Decades from now the island will remove those turbines. They will do so because some bright young inventor will have discovered a way to harness the wind with a tiny cone or tube or something that attaches directly and inconspicuously to your home or factory. Every family and dwelling will be able to provide their own energy for pennies. And it will all seem as normal as cell phones do now.

This coming generation of young people is not necessarily smarter than we were. Or less greedy. But they do stand on the shoulders of those who have come before. They know that good planets are hard to find, and that we’re pretty much stuck with this one. They know that, for reasons either noble or greedy, they must find a way to make our energy renewable, our crops nourishing, our bodies and environments free of pollutants.

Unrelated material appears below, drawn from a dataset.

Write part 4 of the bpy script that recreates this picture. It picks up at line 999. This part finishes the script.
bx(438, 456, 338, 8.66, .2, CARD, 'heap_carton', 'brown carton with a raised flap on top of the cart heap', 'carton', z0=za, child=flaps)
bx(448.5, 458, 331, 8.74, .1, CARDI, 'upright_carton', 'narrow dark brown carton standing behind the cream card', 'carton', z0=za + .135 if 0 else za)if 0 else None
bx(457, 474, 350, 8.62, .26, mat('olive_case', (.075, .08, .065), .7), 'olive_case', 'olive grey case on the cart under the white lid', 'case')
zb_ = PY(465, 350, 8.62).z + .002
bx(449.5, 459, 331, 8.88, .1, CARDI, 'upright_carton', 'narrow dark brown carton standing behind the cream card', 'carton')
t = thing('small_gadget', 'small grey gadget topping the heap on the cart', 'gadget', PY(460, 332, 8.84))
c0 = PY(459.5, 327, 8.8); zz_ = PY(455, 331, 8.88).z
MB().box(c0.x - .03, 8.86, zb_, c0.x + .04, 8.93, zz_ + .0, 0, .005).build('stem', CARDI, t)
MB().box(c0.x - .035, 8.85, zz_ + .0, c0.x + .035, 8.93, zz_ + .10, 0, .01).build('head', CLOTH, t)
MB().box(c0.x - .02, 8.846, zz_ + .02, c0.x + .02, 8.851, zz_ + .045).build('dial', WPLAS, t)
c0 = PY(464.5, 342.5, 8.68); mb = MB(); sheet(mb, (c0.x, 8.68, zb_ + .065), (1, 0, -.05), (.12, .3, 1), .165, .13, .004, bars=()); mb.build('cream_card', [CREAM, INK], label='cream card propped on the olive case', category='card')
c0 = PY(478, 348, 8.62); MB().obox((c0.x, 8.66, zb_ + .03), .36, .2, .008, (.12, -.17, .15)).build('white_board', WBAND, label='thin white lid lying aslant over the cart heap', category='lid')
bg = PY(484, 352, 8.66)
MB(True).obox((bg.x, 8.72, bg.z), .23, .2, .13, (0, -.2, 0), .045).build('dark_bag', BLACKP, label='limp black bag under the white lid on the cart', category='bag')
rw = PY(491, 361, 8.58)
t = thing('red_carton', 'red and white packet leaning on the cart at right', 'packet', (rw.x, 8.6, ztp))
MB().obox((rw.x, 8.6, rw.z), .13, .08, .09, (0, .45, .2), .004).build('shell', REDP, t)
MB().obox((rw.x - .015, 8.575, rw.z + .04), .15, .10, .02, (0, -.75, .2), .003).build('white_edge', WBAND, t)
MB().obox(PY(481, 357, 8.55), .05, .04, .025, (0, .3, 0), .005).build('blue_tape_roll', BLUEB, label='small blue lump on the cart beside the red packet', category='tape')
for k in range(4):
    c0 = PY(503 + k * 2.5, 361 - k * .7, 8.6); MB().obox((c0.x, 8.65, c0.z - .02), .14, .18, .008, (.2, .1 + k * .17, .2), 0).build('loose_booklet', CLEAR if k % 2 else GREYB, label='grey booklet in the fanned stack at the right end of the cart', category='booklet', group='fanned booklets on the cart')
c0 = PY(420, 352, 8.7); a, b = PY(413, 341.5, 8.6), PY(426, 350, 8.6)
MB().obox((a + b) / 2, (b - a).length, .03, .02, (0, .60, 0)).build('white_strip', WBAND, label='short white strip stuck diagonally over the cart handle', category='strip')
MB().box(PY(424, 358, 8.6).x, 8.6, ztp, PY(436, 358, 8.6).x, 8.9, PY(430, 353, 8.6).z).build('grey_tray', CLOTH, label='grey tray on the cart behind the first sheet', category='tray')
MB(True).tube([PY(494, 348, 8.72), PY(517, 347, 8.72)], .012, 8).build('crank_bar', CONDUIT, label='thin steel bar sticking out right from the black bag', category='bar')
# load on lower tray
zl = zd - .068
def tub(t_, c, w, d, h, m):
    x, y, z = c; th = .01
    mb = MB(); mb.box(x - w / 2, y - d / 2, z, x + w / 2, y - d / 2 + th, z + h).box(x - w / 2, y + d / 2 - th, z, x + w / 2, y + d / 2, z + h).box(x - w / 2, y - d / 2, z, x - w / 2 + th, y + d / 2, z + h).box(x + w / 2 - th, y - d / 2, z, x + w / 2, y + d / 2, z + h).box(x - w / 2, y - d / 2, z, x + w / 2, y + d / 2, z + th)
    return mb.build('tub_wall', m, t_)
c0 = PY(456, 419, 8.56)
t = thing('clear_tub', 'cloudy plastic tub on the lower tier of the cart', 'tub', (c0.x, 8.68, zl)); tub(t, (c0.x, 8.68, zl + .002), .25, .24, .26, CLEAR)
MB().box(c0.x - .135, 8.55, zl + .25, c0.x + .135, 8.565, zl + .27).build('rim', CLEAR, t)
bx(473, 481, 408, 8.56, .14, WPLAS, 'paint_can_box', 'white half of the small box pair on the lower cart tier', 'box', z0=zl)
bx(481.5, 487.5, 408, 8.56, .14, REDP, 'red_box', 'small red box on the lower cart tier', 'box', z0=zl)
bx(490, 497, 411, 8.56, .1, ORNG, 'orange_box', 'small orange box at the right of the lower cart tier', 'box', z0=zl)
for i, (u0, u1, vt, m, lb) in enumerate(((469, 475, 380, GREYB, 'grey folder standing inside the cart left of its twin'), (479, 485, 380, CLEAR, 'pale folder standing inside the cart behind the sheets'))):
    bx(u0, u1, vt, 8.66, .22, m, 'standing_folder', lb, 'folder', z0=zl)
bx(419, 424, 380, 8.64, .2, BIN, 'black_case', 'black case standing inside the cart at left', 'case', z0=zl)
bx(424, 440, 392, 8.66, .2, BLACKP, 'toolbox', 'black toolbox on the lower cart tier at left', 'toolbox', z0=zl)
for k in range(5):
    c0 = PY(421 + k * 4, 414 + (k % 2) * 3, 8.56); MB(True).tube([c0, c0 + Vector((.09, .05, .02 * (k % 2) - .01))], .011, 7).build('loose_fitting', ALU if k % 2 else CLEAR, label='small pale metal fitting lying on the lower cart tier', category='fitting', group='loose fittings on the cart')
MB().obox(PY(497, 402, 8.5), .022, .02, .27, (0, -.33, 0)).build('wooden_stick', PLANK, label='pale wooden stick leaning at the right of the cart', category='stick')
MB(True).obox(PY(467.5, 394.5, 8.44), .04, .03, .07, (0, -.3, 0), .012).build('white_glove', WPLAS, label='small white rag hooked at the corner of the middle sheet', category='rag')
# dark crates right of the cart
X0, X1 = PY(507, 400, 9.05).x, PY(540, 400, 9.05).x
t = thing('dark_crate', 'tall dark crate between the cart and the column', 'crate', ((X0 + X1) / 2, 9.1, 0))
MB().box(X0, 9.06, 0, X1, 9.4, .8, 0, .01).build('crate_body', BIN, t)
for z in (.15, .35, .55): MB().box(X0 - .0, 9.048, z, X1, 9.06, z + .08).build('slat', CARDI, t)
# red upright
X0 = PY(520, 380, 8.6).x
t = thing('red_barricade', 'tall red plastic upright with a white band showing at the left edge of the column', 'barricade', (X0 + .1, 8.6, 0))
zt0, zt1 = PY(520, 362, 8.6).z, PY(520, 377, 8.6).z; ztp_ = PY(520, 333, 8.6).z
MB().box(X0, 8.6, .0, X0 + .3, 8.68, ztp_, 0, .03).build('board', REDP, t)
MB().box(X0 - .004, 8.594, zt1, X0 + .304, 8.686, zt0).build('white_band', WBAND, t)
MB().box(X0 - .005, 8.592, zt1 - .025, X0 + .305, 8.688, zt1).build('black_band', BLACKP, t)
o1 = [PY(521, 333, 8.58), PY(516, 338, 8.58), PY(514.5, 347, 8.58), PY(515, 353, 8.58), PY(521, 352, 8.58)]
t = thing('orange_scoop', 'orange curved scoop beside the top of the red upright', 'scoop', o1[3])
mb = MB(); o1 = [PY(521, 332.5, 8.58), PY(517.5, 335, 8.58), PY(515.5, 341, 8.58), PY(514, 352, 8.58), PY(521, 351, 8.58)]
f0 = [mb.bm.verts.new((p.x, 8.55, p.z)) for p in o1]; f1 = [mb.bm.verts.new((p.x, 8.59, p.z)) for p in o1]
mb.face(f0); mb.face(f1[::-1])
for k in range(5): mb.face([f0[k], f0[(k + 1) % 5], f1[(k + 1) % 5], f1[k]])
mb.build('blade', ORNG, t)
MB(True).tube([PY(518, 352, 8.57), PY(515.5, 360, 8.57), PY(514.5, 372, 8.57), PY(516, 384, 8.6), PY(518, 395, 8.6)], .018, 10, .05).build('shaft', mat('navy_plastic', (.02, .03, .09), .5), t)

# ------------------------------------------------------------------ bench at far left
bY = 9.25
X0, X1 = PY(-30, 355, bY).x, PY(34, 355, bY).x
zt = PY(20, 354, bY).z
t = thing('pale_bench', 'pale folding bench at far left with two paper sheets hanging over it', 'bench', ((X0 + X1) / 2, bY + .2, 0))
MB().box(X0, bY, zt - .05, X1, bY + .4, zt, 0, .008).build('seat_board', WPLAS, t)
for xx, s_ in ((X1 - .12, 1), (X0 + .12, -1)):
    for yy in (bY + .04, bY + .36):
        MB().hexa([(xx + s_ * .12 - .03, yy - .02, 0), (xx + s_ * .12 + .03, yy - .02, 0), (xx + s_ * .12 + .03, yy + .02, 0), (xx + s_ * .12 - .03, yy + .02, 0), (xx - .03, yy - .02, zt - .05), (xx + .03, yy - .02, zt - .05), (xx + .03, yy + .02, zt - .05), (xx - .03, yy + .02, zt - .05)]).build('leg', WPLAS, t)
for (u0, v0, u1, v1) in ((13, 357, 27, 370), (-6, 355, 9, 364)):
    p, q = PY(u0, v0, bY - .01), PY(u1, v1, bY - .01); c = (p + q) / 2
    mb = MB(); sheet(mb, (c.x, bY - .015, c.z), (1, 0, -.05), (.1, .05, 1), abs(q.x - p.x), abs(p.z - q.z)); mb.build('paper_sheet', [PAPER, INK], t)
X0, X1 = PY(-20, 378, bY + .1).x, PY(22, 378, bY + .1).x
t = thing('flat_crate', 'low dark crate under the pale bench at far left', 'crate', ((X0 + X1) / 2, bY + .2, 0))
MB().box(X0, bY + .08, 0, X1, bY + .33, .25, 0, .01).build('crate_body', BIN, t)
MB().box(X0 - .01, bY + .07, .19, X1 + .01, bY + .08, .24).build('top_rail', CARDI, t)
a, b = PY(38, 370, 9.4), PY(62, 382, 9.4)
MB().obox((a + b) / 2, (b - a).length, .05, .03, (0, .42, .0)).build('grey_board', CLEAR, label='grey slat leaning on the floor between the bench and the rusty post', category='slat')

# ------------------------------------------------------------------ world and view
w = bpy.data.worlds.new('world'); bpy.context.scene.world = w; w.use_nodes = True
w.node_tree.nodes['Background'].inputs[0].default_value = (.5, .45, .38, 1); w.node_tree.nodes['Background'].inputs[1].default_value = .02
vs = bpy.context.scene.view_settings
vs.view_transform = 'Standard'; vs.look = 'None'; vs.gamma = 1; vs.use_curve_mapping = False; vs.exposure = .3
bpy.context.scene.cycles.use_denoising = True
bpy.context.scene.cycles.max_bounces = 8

This is a time for young people who are smart and willing to work and unafraid to take risks, particularly unafraid to go against the comfortable tide of humanity. This generation will find look at the mistakes and triumphs of the past, and they will find a way into the future. They will find a way that will strengthen the planet and provide resources for themselves, their children, and their grandchildren. They will because they must.

I believe in this generation. I believe in the hope that they have for the future. I believe that they will discover ways to solve the problems that we have left behind. They will clean the air and water. They will find ways to feed and house and warm a growing population. And when they are old enough to wax philosophical they will look up one day and see the turbines on the horizon are gone. They will smile and remember when they were the latest clean energy technology. They will smile at how much better, cleaner, safer the world has become. Because of them.